While the housing sector has paced an impressive recovery since summer 2012, America’s property market is still on unsteady ground. Underwater mortgage rates remain high throughout big cities, and buyer interest shows signs of flagging among first-time buyers. Thematically speaking, high-demand metros throughout the West Coast are witnessing price gains that threaten to elbow out a bulwark of young buyers. While conditions are unevenly improving, certain greater obstacles remain.

As a new story from AOL Real Estate points out, the challenges facing the housing market are quite broad. Comprehensively speaking, the biggest hang-ups seem to be aforementioned rates of underwater mortgage combined with ongoing difficulties with credit restrictions and lending practices. The housing bubble was propelled in part by irresponsible lending practices, and the lasting whiplash has been extreme hesitancy on the part of America’s lending industry to provide loans. Or, failing that, provide loans with exceptional stipulations and heavy down payments.

On the brighter side, home sales hit their highest rate since the crash in June of this year. As the AOL Real Estate article notes, home prices in America’s twenty largest cities were up 12.1% in June 2013 from a year earlier. A projection from the National Association of Realtors predicts that home sales could rise to a full 5.1 million by the close of 2013, a sharp increase from the 4.2 million recorded at the close of 2010.

However, new construction lags notably behind both current demand and projected demand for homes. The discrepancy between the two is an especially powerful motivator for rapid ascension in home prices, a trajectory that might be so extreme that it precludes otherwise interested buyers from closing on a home. As I noted in a prior post, 20 and 30-something homebuyers are both the most crucial home buying demographic as well as its least financially secure.

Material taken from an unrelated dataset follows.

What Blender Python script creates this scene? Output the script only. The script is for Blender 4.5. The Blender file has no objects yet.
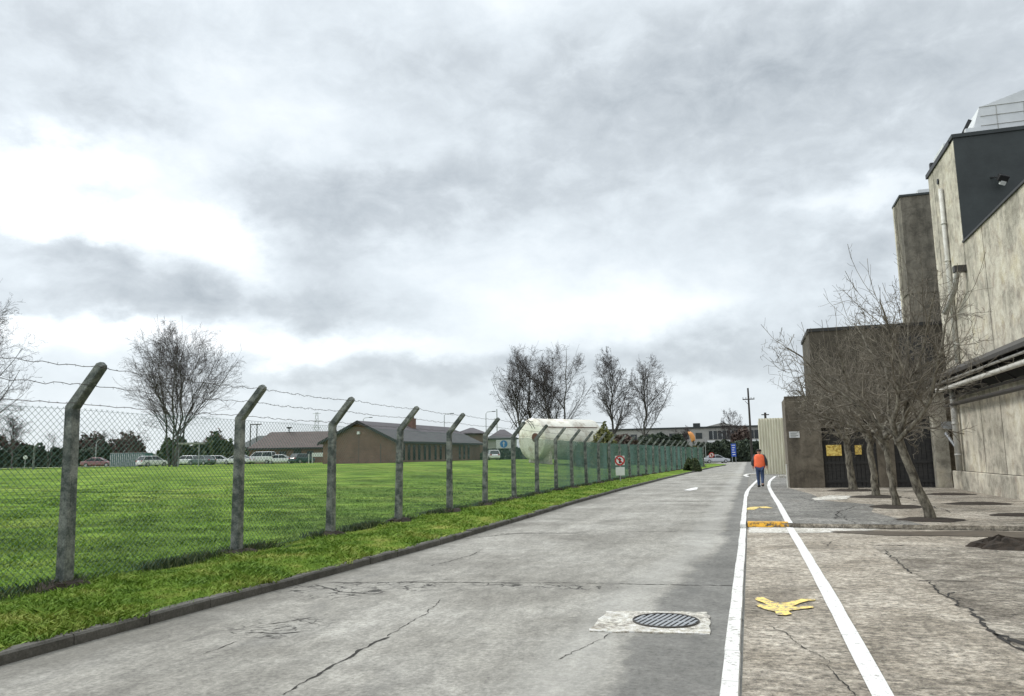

However, nationally comprehensive housing prices still lag. While highly sought-after metros that supply the most promising job opportunities for young buyers might report inflated prices, residential property values across the U.S. have yet to fully stabilize. In regions where property inflation isn’t a concern, lagging price recovery is yet another reason for buyers to shy away. Young prospectives who may have seen their siblings or parents hurt by plunging values still have a hard time coming to believe that home purchases are a good investment.

What’s To Be Done?

We’ll need to see each of these hurdles alleviated gently, and ideally within a similar timeframe, in order for the housing recovery to continue. Lending practices were understandably constricted after the crash, but there will need to be a slight easing of restriction in order to let more responsible buyers have a chance at closing on homes. And while this factor is less easily controlled than a policy aspect, home builders will necessarily need to refocus their efforts in regions with high demand to ensure prices remain stable. Along with this, we’ll need to see the greater economic rebound continue unimpeded so that younger homebuyers can develop the windfall capital necessary to sustain mortgage payments as well as accommodate stricter down payment standards.